Editors at The Dubliner apparently didn't know that phony photos purporting to be the golf great's sexy, 26-year-old Swedish spouse have been floating around the Internet for years.
Clueless Dubliner columnist Lou Slips thought they were real ? and used them as an excuse to write a scathing personal attack on Tiger and the other U.S. golfers, who have gathered in Ireland for the biennial America vs. Europe tournament.
"Most American golfers are married to women who cannot keep their clothes on in public," Slips declared under the headline: "Ryder Cup Filth for Dublin?"
The intensely private Woods is reportedly "appalled" by the baseless slam, according to the U.K. Daily Mail, which broke the story.
When the attack article ran, Woods and many of the other U.S. players and their wives had already arrived in Dublin for Friday's tee-off.
The "Filth" layout included a nude pic allegedly of the lithe Nordegren ? but really of a D-cup model who looks more like Pamela Anderson
Despite the obvious fakery, Slips declared that Woods' wife "can be found in a variety of sweaty poses on porn sites across the Web."

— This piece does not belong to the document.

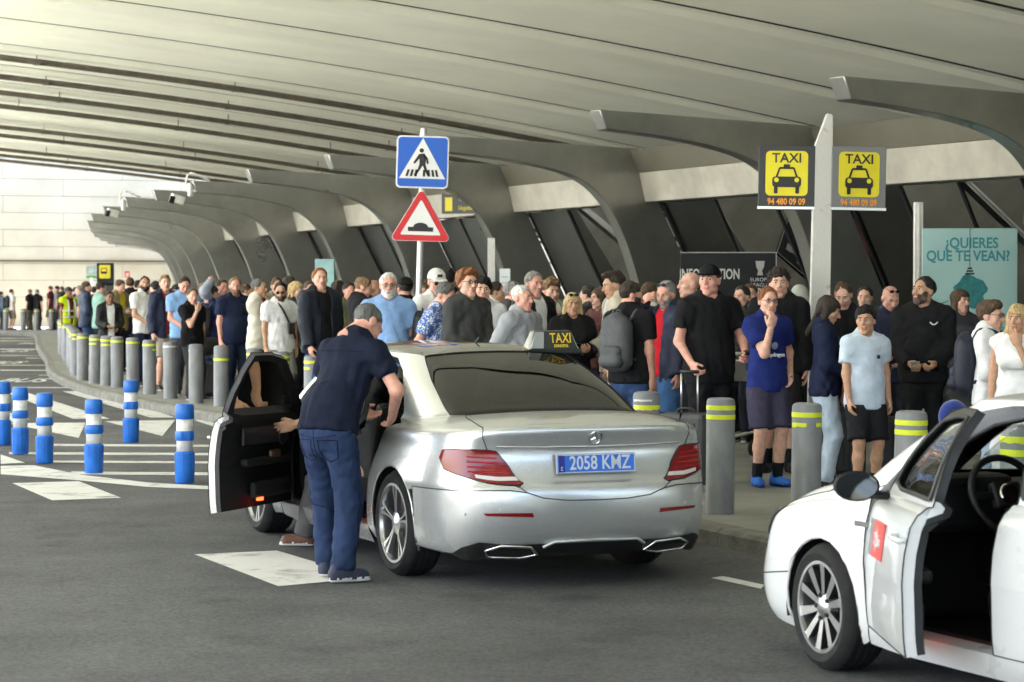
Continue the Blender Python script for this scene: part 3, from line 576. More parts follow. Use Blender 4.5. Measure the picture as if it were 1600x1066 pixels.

Woods wasn't the only American pro golfer to see his wife slimed.
The mag also ran a shot of golfer David Toms' wife, Sonya, clad in a teeny white bikini, and quoted her as saying she finds it "liberating" to wear at home.
Chad Campbell's wife, Amy, was derided as a "large-chested singer who entered 'American Idol' but didn't get anywhere."

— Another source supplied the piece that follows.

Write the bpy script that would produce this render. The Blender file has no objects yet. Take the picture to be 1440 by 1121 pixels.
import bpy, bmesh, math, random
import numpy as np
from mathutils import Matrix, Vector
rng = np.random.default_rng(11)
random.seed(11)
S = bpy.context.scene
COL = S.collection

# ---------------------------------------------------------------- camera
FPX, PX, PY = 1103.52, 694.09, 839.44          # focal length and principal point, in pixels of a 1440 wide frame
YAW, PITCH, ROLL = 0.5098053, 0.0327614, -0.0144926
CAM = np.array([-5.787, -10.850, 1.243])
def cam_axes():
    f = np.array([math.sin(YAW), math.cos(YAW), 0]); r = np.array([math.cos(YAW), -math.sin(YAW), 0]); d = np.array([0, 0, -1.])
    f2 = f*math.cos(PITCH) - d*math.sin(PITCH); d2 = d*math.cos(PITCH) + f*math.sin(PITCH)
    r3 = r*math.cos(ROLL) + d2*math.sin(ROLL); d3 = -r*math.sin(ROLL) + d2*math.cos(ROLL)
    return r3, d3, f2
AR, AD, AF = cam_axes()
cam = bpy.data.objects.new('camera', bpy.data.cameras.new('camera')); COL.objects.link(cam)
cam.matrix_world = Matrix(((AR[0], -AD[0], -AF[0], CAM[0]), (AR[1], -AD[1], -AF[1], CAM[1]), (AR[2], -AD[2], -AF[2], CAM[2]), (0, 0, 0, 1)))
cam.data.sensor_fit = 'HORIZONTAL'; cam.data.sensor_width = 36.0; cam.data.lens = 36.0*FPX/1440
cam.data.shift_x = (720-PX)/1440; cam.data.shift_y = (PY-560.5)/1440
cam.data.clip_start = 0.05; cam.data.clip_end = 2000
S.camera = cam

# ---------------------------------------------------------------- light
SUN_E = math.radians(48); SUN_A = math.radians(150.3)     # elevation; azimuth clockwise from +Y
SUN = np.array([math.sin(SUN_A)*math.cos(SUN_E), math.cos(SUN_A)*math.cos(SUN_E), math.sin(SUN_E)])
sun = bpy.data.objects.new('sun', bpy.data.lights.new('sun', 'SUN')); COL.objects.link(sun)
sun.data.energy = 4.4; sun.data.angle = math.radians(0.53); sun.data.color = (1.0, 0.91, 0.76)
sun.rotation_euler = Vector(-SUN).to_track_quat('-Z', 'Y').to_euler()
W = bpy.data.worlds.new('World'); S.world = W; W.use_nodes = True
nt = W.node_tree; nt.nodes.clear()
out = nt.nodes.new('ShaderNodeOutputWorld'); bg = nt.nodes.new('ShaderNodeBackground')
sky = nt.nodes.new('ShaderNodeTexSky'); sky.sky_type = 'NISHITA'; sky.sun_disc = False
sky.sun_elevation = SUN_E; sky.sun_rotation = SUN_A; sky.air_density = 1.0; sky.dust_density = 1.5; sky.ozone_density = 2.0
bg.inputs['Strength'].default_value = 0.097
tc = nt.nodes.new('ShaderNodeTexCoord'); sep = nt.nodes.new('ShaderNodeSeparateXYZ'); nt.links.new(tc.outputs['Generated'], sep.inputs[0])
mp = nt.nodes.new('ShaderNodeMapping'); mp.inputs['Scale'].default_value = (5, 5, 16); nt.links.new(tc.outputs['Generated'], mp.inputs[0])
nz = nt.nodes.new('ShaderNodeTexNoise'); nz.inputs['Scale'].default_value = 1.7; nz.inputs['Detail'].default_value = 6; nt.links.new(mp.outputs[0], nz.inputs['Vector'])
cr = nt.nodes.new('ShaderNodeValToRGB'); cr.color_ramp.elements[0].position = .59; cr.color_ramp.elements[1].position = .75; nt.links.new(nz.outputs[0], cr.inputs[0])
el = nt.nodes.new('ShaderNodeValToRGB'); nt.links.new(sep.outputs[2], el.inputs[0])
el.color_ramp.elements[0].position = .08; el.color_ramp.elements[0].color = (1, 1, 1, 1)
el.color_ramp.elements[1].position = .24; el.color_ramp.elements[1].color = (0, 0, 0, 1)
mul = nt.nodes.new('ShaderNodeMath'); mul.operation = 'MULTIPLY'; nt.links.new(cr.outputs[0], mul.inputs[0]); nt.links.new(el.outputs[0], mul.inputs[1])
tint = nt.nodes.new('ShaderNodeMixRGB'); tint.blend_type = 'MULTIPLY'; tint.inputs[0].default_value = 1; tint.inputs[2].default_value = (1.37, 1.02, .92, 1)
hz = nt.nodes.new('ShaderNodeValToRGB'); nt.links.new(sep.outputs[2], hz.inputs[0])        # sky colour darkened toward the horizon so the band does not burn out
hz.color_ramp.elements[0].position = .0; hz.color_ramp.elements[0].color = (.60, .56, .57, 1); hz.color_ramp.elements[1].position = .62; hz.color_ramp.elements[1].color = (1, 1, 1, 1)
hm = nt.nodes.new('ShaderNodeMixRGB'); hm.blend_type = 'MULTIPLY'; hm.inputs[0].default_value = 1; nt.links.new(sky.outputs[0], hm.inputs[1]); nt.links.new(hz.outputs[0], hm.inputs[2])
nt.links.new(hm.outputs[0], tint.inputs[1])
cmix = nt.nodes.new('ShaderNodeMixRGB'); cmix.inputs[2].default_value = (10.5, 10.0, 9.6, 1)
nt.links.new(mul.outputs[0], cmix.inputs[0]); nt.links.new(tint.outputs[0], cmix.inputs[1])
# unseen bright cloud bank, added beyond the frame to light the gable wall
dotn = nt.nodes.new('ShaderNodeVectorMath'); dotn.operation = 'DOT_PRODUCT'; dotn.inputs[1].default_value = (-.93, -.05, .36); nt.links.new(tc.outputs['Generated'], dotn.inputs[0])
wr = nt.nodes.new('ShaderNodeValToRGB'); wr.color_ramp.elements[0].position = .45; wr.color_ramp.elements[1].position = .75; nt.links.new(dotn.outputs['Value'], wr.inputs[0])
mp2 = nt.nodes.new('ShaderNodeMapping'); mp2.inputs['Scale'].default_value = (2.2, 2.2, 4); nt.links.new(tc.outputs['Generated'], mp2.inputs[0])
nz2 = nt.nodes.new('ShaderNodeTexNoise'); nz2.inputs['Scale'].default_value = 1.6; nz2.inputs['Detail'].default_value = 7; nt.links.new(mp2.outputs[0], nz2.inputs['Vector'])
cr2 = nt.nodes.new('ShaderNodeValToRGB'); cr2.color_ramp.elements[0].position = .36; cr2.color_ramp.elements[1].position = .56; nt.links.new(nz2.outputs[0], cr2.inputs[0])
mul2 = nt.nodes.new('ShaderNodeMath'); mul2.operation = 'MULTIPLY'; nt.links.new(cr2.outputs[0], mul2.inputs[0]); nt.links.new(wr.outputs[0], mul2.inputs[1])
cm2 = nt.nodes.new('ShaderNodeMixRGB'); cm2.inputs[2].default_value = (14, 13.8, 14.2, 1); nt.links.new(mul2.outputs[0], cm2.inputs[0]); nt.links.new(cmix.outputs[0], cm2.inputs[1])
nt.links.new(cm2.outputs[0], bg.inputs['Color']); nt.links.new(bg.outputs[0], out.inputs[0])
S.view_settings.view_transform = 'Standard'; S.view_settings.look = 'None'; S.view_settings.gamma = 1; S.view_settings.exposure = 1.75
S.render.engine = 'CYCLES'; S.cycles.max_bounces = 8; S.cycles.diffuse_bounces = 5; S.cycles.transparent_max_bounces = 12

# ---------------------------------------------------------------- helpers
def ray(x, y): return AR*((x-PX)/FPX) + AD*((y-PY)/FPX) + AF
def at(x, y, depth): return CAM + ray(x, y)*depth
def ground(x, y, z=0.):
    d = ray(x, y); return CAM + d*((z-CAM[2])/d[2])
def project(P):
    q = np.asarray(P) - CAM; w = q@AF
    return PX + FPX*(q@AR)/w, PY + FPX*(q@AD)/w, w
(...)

Slips then insinuates that "geeky" Jim Furyk's wife, Tabitha, married him for his money.
"Isn't there a law against people like this?" he finishes the sarcastic column.
No one at The Dubliner could be reached for comment. Woods' spokesman, Mark Steinberg, declined to comment.
The K Club ? which is both the site of the tournament and the place where the Americans are staying ? has reportedly banned The Dubliner from the premises.